(TASK TO CARRY OUT):
Select all lines with the string "pixels" in them, and copy those lines.

* Begin *

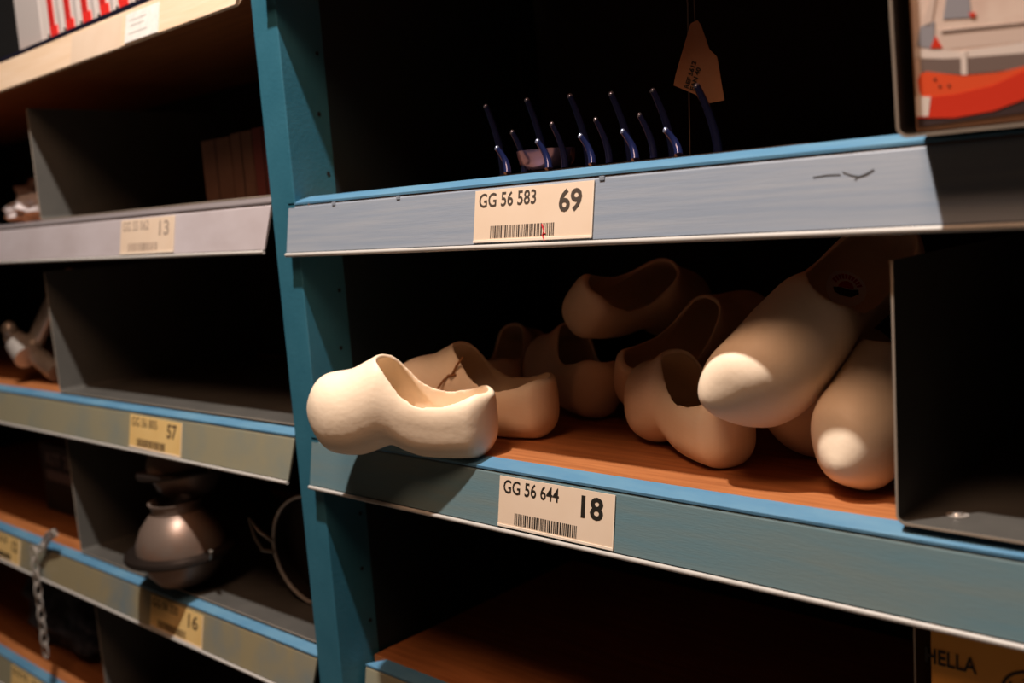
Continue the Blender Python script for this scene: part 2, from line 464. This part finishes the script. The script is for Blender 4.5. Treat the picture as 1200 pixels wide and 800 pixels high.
# along the length 0 = heel .. 1 = toe ; metres
TOP = [(0, .092), (.06, .094), (.15, .088), (.26, .086), (.35, .090), (.42, .105), (.48, .132), (.53, .142), (.61, .133), (.71, .120), (.82, .114), (.91, .106), (1.0, .080)]
BOT = [(0, .010), (.05, .002), (.12, .0), (.34, .0), (.43, .007), (.51, .016), (.58, .010), (.66, .002), (.76, .001), (.84, .004), (.92, .014), (1.0, .030)]
WID = [(0, .036), (.08, .041), (.2, .0430), (.32, .0420), (.45, .0435), (.56, .0480), (.68, .0510), (.78, .0490), (.88, .0430), (1.0, .034)]
MID = [(0, 0), (.3, .0), (.6, .004), (.8, .004), (1.0, -.010)]
def clog_section(bm, x, top, bot, wid, mid, n=40, ztop=None, et=2.3, eb=2.9):
    zc = bot + (top - bot) * 0.45
    ring = []
    for k in range(n):
        a = 2 * pi * k / n
        c, s_ = cos(a), sin(a)
        e = et if s_ >= 0 else eb
        y = wid * math.copysign(abs(c) ** (2 / e), c)
        z = zc + ((top - zc) if s_ >= 0 else (zc - bot)) * math.copysign(abs(s_) ** (2 / e), s_)
        ring.append(bm.verts.new((x, mid + y, z)))
    return ring
def loft(sections):
    bm = bmesh.new(); rings = [clog_section(bm, *s) for s in sections]
    n = len(rings[0])
    for i in range(len(rings) - 1):
        for k in range(n):
            bm.faces.new((rings[i][k], rings[i][(k + 1) % n], rings[i + 1][(k + 1) % n], rings[i + 1][k]))
    bm.faces.new(rings[0][::-1]); bm.faces.new(rings[-1])
    bmesh.ops.recalc_face_normals(bm, faces=bm.faces)
    return bm
def tmp_obj(bm, nm):
    me = bpy.data.meshes.new(nm); bm.to_mesh(me); bm.free()
    o = bpy.data.objects.new(nm, me); COL.objects.link(o); return o
def make_clog_mesh():
    secs = []
    N = 60
    for i in range(N + 1):
        u = i / N
        u = 0.5 - 0.5 * cos(pi * u)
        top, bot, w, md = interp(TOP, u), interp(BOT, u), interp(WID, u), interp(MID, u)
        # round off both ends
        rh, rt = 0.10, 0.17
        f_ = 1.0
        if u < rh: f_ = math.sqrt(max(0.0, 1 - ((rh - u) / rh) ** 2)) 
        if u > 1 - rt: f_ = math.sqrt(max(0.0, 1 - ((u - 1 + rt) / rt) ** 2))
        fw = max(f_, 0.03)
        if u < rh: fz = 0.55 + 0.45 * f_
        else: fz = max(f_, 0.03) ** 0.8
        if u < rh: zm = bot + (top - bot) * 0.80
        else: zm = bot + (top - bot) * 0.55
        t2 = zm + (top - zm) * fz; b2 = zm + (bot - zm) * fz
        secs.append((u * CL, t2, b2, w * fw, md, 48, None, 1.95 + 1.85 * min(1, max(0, (.48 - u) / .12)) + .3 * min(1, max(0, (u - .6) / .3)), 2.5))
    outer = tmp_obj(loft(secs), 'outer')
    th = 0.0075
    ins = []
    for i in range(31):
        u = 0.03 + (0.90 - 0.035) * (0.5 - 0.5 * cos(pi * i / 30))
        top, bot, w, md = interp(TOP, u), interp(BOT, u), interp(WID, u), interp(MID, u)
        v = (u - 0.035) / (0.865)
        f_ = 1.0
        if v < .12: f_ = math.sqrt(max(0, 1 - ((.12 - v) / .12) ** 2))
        if v > .75: f_ = math.sqrt(max(0, 1 - ((v - .75) / .25) ** 2))
        f_ = max(f_, 0.05)
        b0 = 0.024; t0 = top - th
        zm = (b0 + t0) / 2
        fz = 1.0 if v < .5 else f_
        ins.append((u * CL, zm + (t0 - zm) * fz, zm + (b0 - zm) * fz, (w - th) * f_, md))
    inner = tmp_obj(loft(ins), 'inner')
    # opening: an oval column leaning forward
    bm = bmesh.new(); rings = []
    n = 48
    for (z, grow) in ((0.055, 0.0), (0.09, 0.0), (0.12, 0.02), (0.18, 0.05)):
        r = []
        for k in range(n):
            a = 2 * pi * k / n
            cx = (0.03 + 0.525) / 2 * CL; ax = (0.525 - 0.03) / 2 * CL
            fr = 0.74 if cos(a) > 0 else 0.9
            x = cx + ax * math.copysign(abs(cos(a)) ** fr, cos(a))
            wy = 0.0345 * (1 + grow)
            if cos(a) > 0: wy *= 1.0 + 0.05 * cos(a)
            y = wy * math.copysign(abs(sin(a)) ** (0.8 if cos(a) > 0 else 0.9), sin(a))
            if cos(a) > 0: x += (z - 0.1) * 0.25 * cos(a)
            r.append(bm.verts.new((x, y + interp(MID, x / CL), z)))
        rings.append(r)
    for i in range(len(rings) - 1):
        for k in range(n):
            bm.faces.new((rings[i][k], rings[i][(k + 1) % n], rings[i + 1][(k + 1) % n], rings[i + 1][k]))
    bm.faces.new(rings[0][::-1]); bm.faces.new(rings[-1])
    bmesh.ops.recalc_face_normals(bm, faces=bm.faces)
    col = tmp_obj(bm, 'column')
    for c in (inner, col):
        md = outer.modifiers.new('b', 'BOOLEAN'); md.operation = 'DIFFERENCE'; md.object = c; md.solver = 'EXACT'
    md = outer.modifiers.new('r', 'REMESH'); md.mode = 'VOXEL'; md.voxel_size = 0.0015
    md = outer.modifiers.new('s', 'SMOOTH'); md.factor = 0.6; md.iterations = 12
    dg = bpy.context.evaluated_depsgraph_get(); dg.update()
    me = bpy.data.meshes.new_from_object(outer.evaluated_get(dg))
    for o in (outer, inner, col):
        mm_ = o.data; bpy.data.objects.remove(o); bpy.data.meshes.remove(mm_)
    for p_ in me.polygons: p_.use_smooth = True
    return me
M['clog_a'] = wood_clog('poplar_wood', srgb(250, 231, 206), srgb(241, 215, 182), 0.0)
M['clog_b'] = wood_clog('poplar_wood_warm', srgb(240, 206, 160), srgb(226, 184, 134), 1.3)
mesh_r = make_clog_mesh(); mesh_r.name = 'clog_right'
mesh_r.materials.append(M['clog_a'])
mesh_l = mesh_r.copy(); mesh_l.name = 'clog_left'
mesh_l.transform(Matrix.Diagonal((1, -1, 1, 1))); mesh_l.flip_normals()
def clog(label, heel, yaw, pitch=0.0, roll=0.0, left=False, scale=1.0, mt='clog_a'):
    o = bpy.data.objects.new('wooden_clog', mesh_l if left else mesh_r)
    COL.objects.link(o)
    o.location = heel
    o.rotation_mode = 'XYZ'
    R_ = Matrix.Rotation(radians(yaw), 3, 'Z') @ Matrix.Rotation(radians(-pitch), 3, 'Y') @ Matrix.Rotation(radians(roll), 3, 'X')
    o.rotation_euler = R_.to_euler()
    o.scale = (scale,) * 3
    tag(o, label, 'clog', 'unpainted wooden clogs piled on the shelf')
    return o
ZB = 0.0064
STK = ((0.0680, -0.0085, 0.0243), (-0.003, 0.05, 0.998), (-0.55, 0.83, 0))
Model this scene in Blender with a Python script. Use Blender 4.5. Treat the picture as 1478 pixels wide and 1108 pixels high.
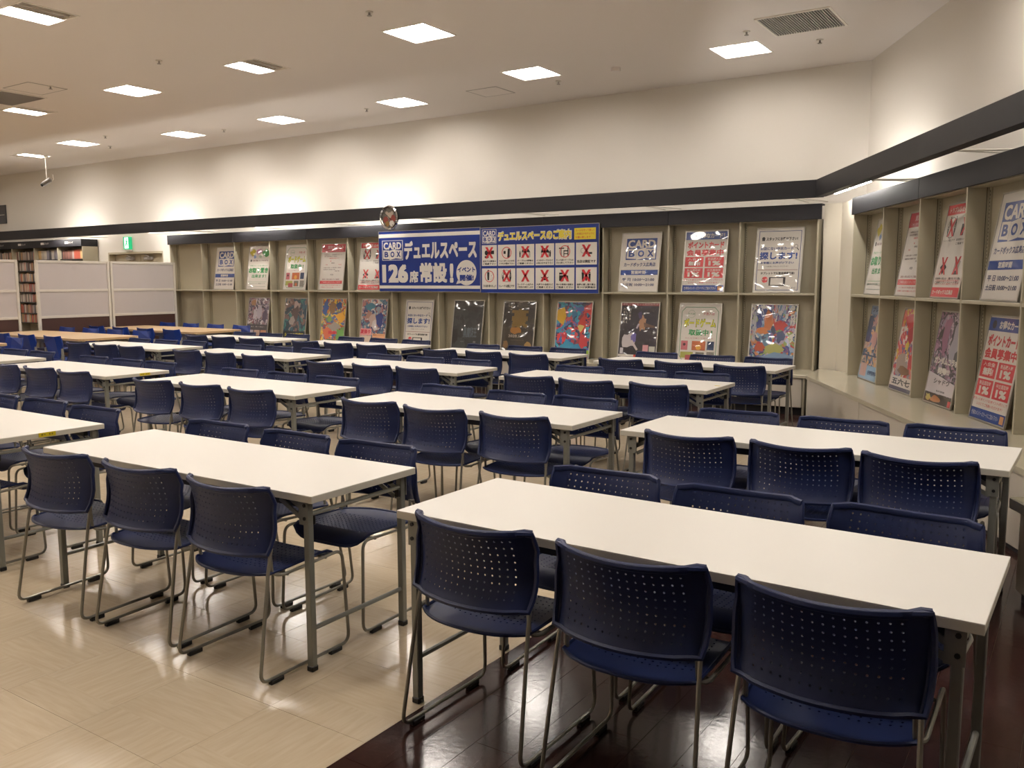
import bpy, bmesh, math, random
from mathutils import Matrix, Vector
for o in list(bpy.data.objects): bpy.data.objects.remove(o)
rnd = random.Random(7)
SC = bpy.context.scene; COL = SC.collection
# ------------------------------------------------------------------ camera
cam = bpy.data.objects.new('camera', bpy.data.cameras.new('camera')); COL.objects.link(cam)
cam.data.sensor_fit = 'HORIZONTAL'; cam.data.sensor_width = 36.0
cam.data.lens = 36.0*1258.93/1478.0; cam.data.clip_end = 200
r = Vector((0.833455, 0.552583, -0.002282)); f = Vector((-0.548959, 0.827503, -0.117824)); u = r.cross(f)
cam.matrix_world = Matrix(((r.x, u.x, -f.x, 2.5939), (r.y, u.y, -f.y, -10.1046), (r.z, u.z, -f.z, 1.4816), (0, 0, 0, 1)))
SC.camera = cam
# ------------------------------------------------------------------ world, exposure
w = bpy.data.worlds.new('world'); SC.world = w; w.use_nodes = True
w.node_tree.nodes['Background'].inputs[0].default_value = (.9, .85, .8, 1)
w.node_tree.nodes['Background'].inputs[1].default_value = 0.02
vs = SC.view_settings
vs.view_transform = 'Standard'; vs.look = 'None'; vs.gamma = 1.0; vs.use_curve_mapping = False
vs.exposure = 0.0
LAMP = 59.0        # emission of the ceiling tubes
COVE = 92.0        # emission of the cove tubes
LAMP_COL = (1.0, .935, .865)
try:
    SC.cycles.use_denoising = True; SC.cycles.max_bounces = 7; SC.cycles.diffuse_bounces = 4
    SC.cycles.glossy_bounces = 3; SC.cycles.sample_clamp_indirect = 6.0; SC.cycles.use_light_tree = True
    SC.cycles.caustics_reflective = False; SC.cycles.caustics_refractive = False
except Exception: pass
# ------------------------------------------------------------------ materials
def srgb(c):
    if isinstance(c, str):
        c = tuple(int(c[i:i+2], 16)/255 for i in (0, 2, 4))
    return tuple((v/12.92 if v <= .04045 else ((v+.055)/1.055)**2.4) for v in c)+(1.0,)
MATS = {}
def mat(name, col, rough=.5, metal=0., spec=.5, emit=0., bump=0., bscale=20., bdist=.002, coat=0., var=0., aniso=None):
    if name in MATS: return MATS[name]
    m = bpy.data.materials.new(name); m.use_nodes = True; nt = m.node_tree; N = nt.nodes; L = nt.links
    b = N['Principled BSDF']; c = srgb(col)
    b.inputs['Base Color'].default_value = c; b.inputs['Roughness'].default_value = rough
    b.inputs['Metallic'].default_value = metal; b.inputs['Specular IOR Level'].default_value = spec
    if coat: b.inputs['Coat Weight'].default_value = coat; b.inputs['Coat Roughness'].default_value = .04
    if emit:
        b.inputs['Emission Color'].default_value = c; b.inputs['Emission Strength'].default_value = emit
    tc = N.new('ShaderNodeTexCoord')
    if var:
        n = N.new('ShaderNodeTexNoise'); n.inputs['Scale'].default_value = 3.0; n.inputs['Detail'].default_value = 3
        L.new(tc.outputs['Object'], n.inputs['Vector'])
        mx = N.new('ShaderNodeMix'); mx.data_type = 'RGBA'
        mx.inputs[6].default_value = tuple(v*(1-var) for v in c[:3])+(1,); mx.inputs[7].default_value = tuple(min(1, v*(1+var)) for v in c[:3])+(1,)
        L.new(n.outputs['Fac'], mx.inputs[0]); L.new(mx.outputs[2], b.inputs['Base Color'])
    if bump:
        n = N.new('ShaderNodeTexNoise'); n.inputs['Scale'].default_value = bscale; n.inputs['Detail'].default_value = 0 if coat else 2
        mp = N.new('ShaderNodeMapping'); L.new(tc.outputs['Object'], mp.inputs[0]); L.new(mp.outputs[0], n.inputs['Vector'])
        if aniso: mp.inputs['Scale'].default_value = aniso
        bp = N.new('ShaderNodeBump'); bp.inputs['Strength'].default_value = bump; bp.inputs['Distance'].default_value = bdist
        L.new(n.outputs['Fac'], bp.inputs['Height'])
        if not coat: L.new(bp.outputs['Normal'], b.inputs['Normal'])
        if coat: L.new(bp.outputs['Normal'], b.inputs['Coat Normal'])
    MATS[name] = m; return m
M_wall = mat('wall_paint', 'e2dcd3', .75, bump=.15, bscale=180, bdist=.001)
M_ceil = mat('ceiling_paint', 'e8e1dc', .85, bump=.1, bscale=150, bdist=.001)
M_fascia = mat('dark_laminate', '1f1e22', .5, spec=.3, bump=.12, bscale=60, bdist=.001, aniso=(1, 1, 14))
M_shelf = mat('beige_steel', 'aea691', .42, var=.04)
M_bench = mat('beige_laminate_top', 'bfb7a2', .16, var=.04)
M_panel = mat('pale_panel', 'd4ccbe', .22, var=.03)
M_kick = mat('black_kick', '17161a', .5)
M_white = mat('white_metal', 'd8d2c8', .45)
M_top = mat('white_tabletop', 'ebe7df', .38)
M_edge = mat('table_edge', 'c8c4b8', .45)
M_leg = mat('grey_painted_steel', '84857f', .36, metal=.25)
M_tube = mat('grey_steel_tube', '8a877e', .32, metal=.5)
M_rail = mat('dark_rail', '2d2e31', .5)
M_black = mat('black_plastic', '121214', .45)
M_navy = mat('navy_plastic', '14214a', .46, spec=.38, bump=.25, bscale=900, bdist=.0004)
M_blue = mat('blue_plastic', '0d2e7c', .4)
M_bframe = mat('pale_grey_frame', '9a9892', .35, metal=.3)
M_wood = mat('oak_laminate', 'c4a67e', .4, bump=.05, aniso=(1, 20, 1), var=.08)
M_yellow = mat('yellow_tape', 'd8c21c', .5)
M_ink = mat('tape_ink', '8a7c1c', .5)
M_alu = mat('aluminium_frame', 'b4b0a8', .32, metal=.75)
M_chrome = mat('chrome', 'd8d8d8', .1, metal=1.0)
M_wb = mat('whiteboard', 'c6bfbe', .3, var=.03)
M_brown = mat('brown_board', '452b26', .5)
M_door = mat('door_paint', 'b3a890', .45)
M_grille = mat('grille_grey', 'a19b96', .5)
M_void = mat('grille_void', '4a4644', .8)
M_reflect = mat('lamp_reflector', 'efe9e0', .35)
M_lamp = mat('lamp_tube', 'ffffff', .4, emit=1)
b = M_lamp.node_tree.nodes['Principled BSDF']; b.inputs['Emission Color'].default_value = LAMP_COL+(1,); b.inputs['Emission Strength'].default_value = LAMP
M_cove = mat('cove_tube', 'ffffff', .4, emit=1)
b = M_cove.node_tree.nodes['Principled BSDF']; b.inputs['Emission Color'].default_value = (1.0, .95, .88, 1); b.inputs['Emission Strength'].default_value = COVE
M_lampoff = mat('lamp_tube_off', 'a39a90', .4)
M_exit = mat('exit_green', '19a56c', .4, emit=.9)
M_exitw = mat('exit_white', 'eafff4', .4, emit=1.1)

def P(hexcol, film=True):          # printed colour; with the clip frame's clear film over it
    n = ('print_film_' if film else 'print_')+hexcol
    if film: return mat(n, hexcol, .35, coat=1.0, bump=.6, bscale=3.6, bdist=.055)
    return mat(n, hexcol, .32)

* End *

(EXPECTED ANSWER):
Continue the Blender Python script for this scene: part 2, from line 464. This part finishes the script. The script is for Blender 4.5. Treat the picture as 1200 pixels wide and 800 pixels high.
Model this scene in Blender with a Python script. Use Blender 4.5. Treat the picture as 1478 pixels wide and 1108 pixels high.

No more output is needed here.